I drove from Uniontown, PA to Cincinnati, OH and saw six (6) dead deer along side the road. As far as I could see to either side of the highway, there were no live deer. Ergo, the survival rate of deer between Uniontown and Cincinnati is zero (0) percent. I wonder if I can get that peer reviewed by my friends and get it published? Heck, if I say it was an unusually warm day and blame it on climate change, maybe I’ll even get a government grant. My wife was traveling with me so I could probably slip her a few thousand dollars to help me with my calculations. 100% dead means 0% survival doesn’t it? Or maybe it’s 200%, or 67%? Dang, these numbers really confuse me.
He sees four dead bears in the open water for the first time in a quarter of a million kilometers of flying time over a decade, and checks aerial data for the decade previous (comparing apples with apples) and finds this is the first record of dead bears in open water. He also sees more bear swimming in the water in that year than ever before. Recorded data shows 12 bears swimming in the sea for the period 1987 – 2003. In 2004, one year alone, Monnett spots 10 bears swimming and four dead. Only three of those fall within the transect, so he omits the fourth and does a straightforward extrapolation, noting the estimate is insufficient due to lack of data.
Monnett notes that the region has been warming and the ice retreating, suggesting this may put stress on polar bears. That’s hardly controversial. He speculates what may occur if the ice continues to retreat in a warming world.

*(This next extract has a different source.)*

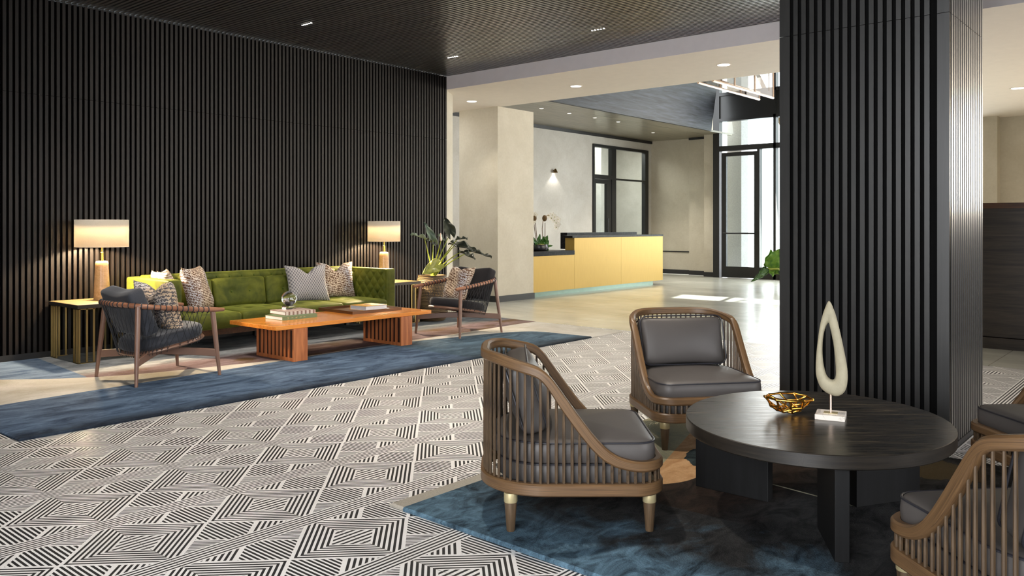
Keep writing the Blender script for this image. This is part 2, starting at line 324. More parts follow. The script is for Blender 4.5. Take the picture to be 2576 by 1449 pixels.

Monnett does NOT present a case for AGW in his note, but notes that if global warming continues to occur, bear populations may become further stressed.
Later on, his work referenced by other groups with an environmental agenda. This is not his fault.
That’s not science, nor does it reflect the study, I would rate it ‘poor’ scientifically, and ‘irrelevant’ WRT this discussion.
There’s plenty of grist for deconstructing Gore’s polemical film, but Monnett is a bystander.